In the evening we went out to Mizu, one of the sushi places that people in [info]philadelphia recommended to me for good, cheap sushi. It was decent sushi, though not great, and the prices were okay. I miss Berkeley sushi (by which I mean, cheap and high-quality). Ben pointed out that it seemed to be more Americanized sushi, with the flavors less pronounced, no wasabi on the nigiri, and more accessible and uninteresting rolls. We walked afterwards to Trader Joe's to buy frozen mochi, and ate them while we walked home, talking about East coast culture versus California culture.

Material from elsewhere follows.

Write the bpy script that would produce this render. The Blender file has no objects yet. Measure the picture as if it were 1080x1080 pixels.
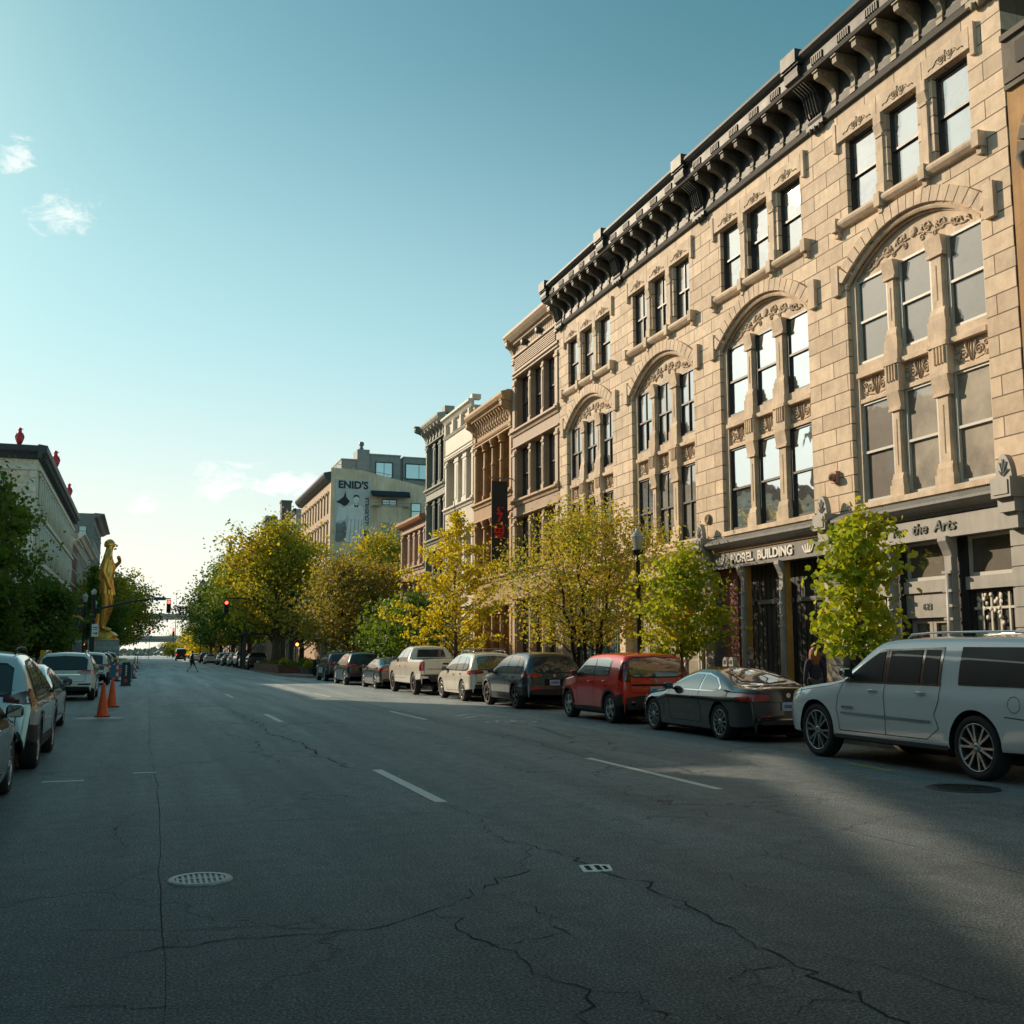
import bpy, bmesh, math, random
from mathutils import Vector, Matrix, noise
from mathutils.bvhtree import BVHTree
R = math.radians
PI = math.pi
scene = bpy.context.scene
col = scene.collection
random.seed(7)

# ---------------------------------------------------------------- camera
CAM_H = 1.65
FPX = 1130.0 / 1080.0
cam_d = bpy.data.cameras.new('camera')
cam = bpy.data.objects.new('camera', cam_d)
col.objects.link(cam)
cam_d.sensor_width = 36.0
cam_d.lens = 36.0 * FPX
cam_d.clip_start = 0.05
cam_d.clip_end = 6000
PITCH = math.atan((688.0 - 540.0) / 1130.0)
YAW = R(18.8915)
cam.location = (0, 0, CAM_H)
cam.rotation_euler = (PI / 2 + PITCH, 0, -YAW)
scene.camera = cam

def at(px, Y):
    """x of the vertical line seen at photo column px (near the horizon) at distance Y along the street"""
    k = (px - 540.0) / 1130.0 * .9915
    a = math.atan(k) + YAW
    return math.tan(a) * Y

# ---------------------------------------------------------------- tagging
def tag(o, label=None, cat=None, group=None, kind=None):
    if label: o['label'] = label
    if cat: o['category'] = cat
    if group: o['group'] = group
    if kind: o['kind'] = kind
    return o

def thing(name, label, cat, loc=(0, 0, 0), rz=0.0, group=None):
    o = bpy.data.objects.new(name, None)
    o.empty_display_size = 0.2
    col.objects.link(o)
    o.location = loc
    o.rotation_euler = (0, 0, rz)
    o['_loc'] = list(loc)
    return tag(o, label, cat, group)

def copy_tree(o, parent=None):
    c = o.copy(); col.objects.link(c); c.parent = parent
    for ch in o.children: copy_tree(ch, c)
    return c

# ---------------------------------------------------------------- mesh builder
class MB:
    def __init__(self, T=None):
        self.v = []; self.f = []; self.m = []; self.sm = []
        self.T = T
    def V(self, p):
        if self.T: p = self.T(*p)
        self.v.append(tuple(p)); return len(self.v) - 1
    def face(self, idx, m=0, sm=False):
        self.f.append(tuple(idx)); self.m.append(m); self.sm.append(sm)
    def poly(self, pts, m=0):
        self.face([self.V(p) for p in pts], m)
    def box(self, a0, a1, b0, b1, c0, c1, m=0):
        i = [self.V(p) for p in ((a0,b0,c0),(a1,b0,c0),(a1,b1,c0),(a0,b1,c0),(a0,b0,c1),(a1,b0,c1),(a1,b1,c1),(a0,b1,c1))]
        for q in ((0,3,2,1),(4,5,6,7),(0,1,5,4),(1,2,6,5),(2,3,7,6),(3,0,4,7)):
            self.face([i[k] for k in q], m)
    def prism(self, pts, axis, a, b, m=0, sm=False):
        """closed polygon of 2-D points extruded along axis (0,1,2) from a to b"""
        def mk(p, t):
            q = [0, 0, 0]; o = [k for k in (0, 1, 2) if k != axis]
            q[axis] = t; q[o[0]] = p[0]; q[o[1]] = p[1]
            return q
        A = [self.V(mk(p, a)) for p in pts]; B = [self.V(mk(p, b)) for p in pts]
        n = len(pts)
        self.face(A[::-1], m); self.face(B, m)
        for k in range(n):
            self.face((A[k], A[(k+1) % n], B[(k+1) % n], B[k]), m, sm)
    def ring(self, c, r, ax, n=8, sx=1, sy=1):
        ax = Vector(ax).normalized()
        u = ax.cross(Vector((0, 0, 1)))
        if u.length < 1e-3: u = Vector((1, 0, 0))
        u.normalize(); w = ax.cross(u)
        return [self.V(Vector(c) + u * (r * sx * math.cos(2*PI*k/n)) + w * (r * sy * math.sin(2*PI*k/n))) for k in range(n)]
    def tube(self, pts, rs, n=8, m=0, cap=True):
        pts = [Vector(p) for p in pts]
        if not isinstance(rs, (list, tuple)): rs = [rs] * len(pts)
        prev = None; first = None
        for k, p in enumerate(pts):
            d = (pts[min(k+1, len(pts)-1)] - pts[max(k-1, 0)])
            if d.length < 1e-6: d = Vector((0, 0, 1))
            d.normalize()
            if k == 0:
                u = d.cross(Vector((0, 0, 1)))
                if u.length < 1e-2: u = d.cross(Vector((1, 0, 0)))
            else:
                u = u - d * u.dot(d)
                if u.length < 1e-4: u = d.cross(Vector((1, 0, 0)))
            u = u.normalized(); w = d.cross(u)
            r = rs[k]
            ring = [self.V(p + u * (r * math.cos(2*PI*j/n)) + w * (r * math.sin(2*PI*j/n))) for j in range(n)]
            if prev:
                for j in range(n):
                    self.face((prev[j], prev[(j+1) % n], ring[(j+1) % n], ring[j]), m, True)
            else: first = ring
            prev = ring
        if cap:
            self.face(first[::-1], m); self.face(prev, m)
    def lathe(self, prof, c=(0, 0, 0), n=20, m=0, axis=2, sm=True, cap=True):
        """prof: list of (r, h) along axis; capped"""
        rings = []
        for r, h in prof:
            ring = []
            for k in range(n):
                a = 2*PI*k/n
                p = [c[0], c[1], c[2]]
                o = [q for q in (0, 1, 2) if q != axis]
                p[axis] += h; p[o[0]] += r*math.cos(a); p[o[1]] += r*math.sin(a)
                ring.append(self.V(p))
            rings.append(ring)
        for a, b in zip(rings, rings[1:]):
            for k in range(n):
                self.face((a[k], a[(k+1) % n], b[(k+1) % n], b[k]), m, sm)
        if cap and prof[0][0] > 1e-5: self.face(rings[0][::-1], m)
        if cap and prof[-1][0] > 1e-5: self.face(rings[-1], m)
    def profile(self, pts, u0, u1, m=0, ends=True):
        """(d,z) closed profile run along u (facade coordinates u,d,z)"""
        A = [self.V((u0, d, z)) for d, z in pts]; B = [self.V((u1, d, z)) for d, z in pts]
        n = len(pts)
        if ends: self.face(A[::-1], m); self.face(B, m)
        for k in range(n):
            self.face((A[k], A[(k+1) % n], B[(k+1) % n], B[k]), m)
    def build(self, name, mats, parent=None, smooth=None, fix=True, bevel=0):
        me = bpy.data.meshes.new(name)
        off = Vector((0, 0, 0))
        p = parent
        while p is not None:
            if '_loc' in p.keys() and self.T is not None:
                off = Vector(p['_loc'])
            p = p.parent
        me.from_pydata([tuple(Vector(v) - off) for v in self.v], [], self.f)
        if not isinstance(mats, (list, tuple)): mats = [mats]
        for mt in mats: me.materials.append(mt)
        me.polygons.foreach_set('material_index', self.m)
        me.polygons.foreach_set('use_smooth', [True] * len(self.f) if smooth else self.sm)
        me.update()
        if fix:
            bm = bmesh.new(); bm.from_mesh(me)
            bmesh.ops.recalc_face_normals(bm, faces=bm.faces)
            if bevel:
                es = [e for e in bm.edges if len(e.link_faces) == 2 and e.calc_face_angle(0) > 0.6]
                bmesh.ops.bevel(bm, geom=es, offset=bevel, segments=2, affect='EDGES', clamp_overlap=True)
            bm.to_mesh(me); bm.free()
        if smooth: me.set_sharp_from_angle(angle=R(smooth if smooth is not True else 40))
        o = bpy.data.objects.new(name, me)
        col.objects.link(o)
        if parent is not None: o.parent = parent
        return o

FR = lambda u, d, z: (16.5 - d, u, z)       # right-hand facade plane, d outwards over the pavement
FL = lambda u, d, z: (-8.5 + d, u, z)       # left-hand facade plane
def FS(Y0):                                 # a wall looking back down the street: u = x, d towards -y
    return lambda u, d, z: (u, Y0 - d, z)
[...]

What we came up with was, it seems like the culture here is more established. That is, there are more regional specialties that are considered East coast or New England or Pennsylvania, things like Pennsylvania Dutch baking, Philly cheesesteaks, New York style everything, Amish-crafted furniture, apple and pear products, the Italian-American food you see everywhere around Philly, maple things, etc. There is more history, everywhere, and it feels like imports are adapted before they really integrate with local culture. Of course, it still has that mish-mash of influences that most regions have, with different aspects being taken from different groups of immigrants, religious groups, etc. But by contrast, in California, even things which are considered really a part of California culture are relatively recent. California cuisine is very young, and most foreign foods you can get in California are completely unmodified, not having been changed at all because of a slow integration process into the culture, just because it's had little time to do so. I think most of these differences are just a result of time, though.

Today it got cold again, rainy, and I made babka and portabello mushroom soup. I have stat mech due Tuesday, but I am avoiding it, with my characteristic procrastination. I can't wait until I am in a lab again, let's just say that.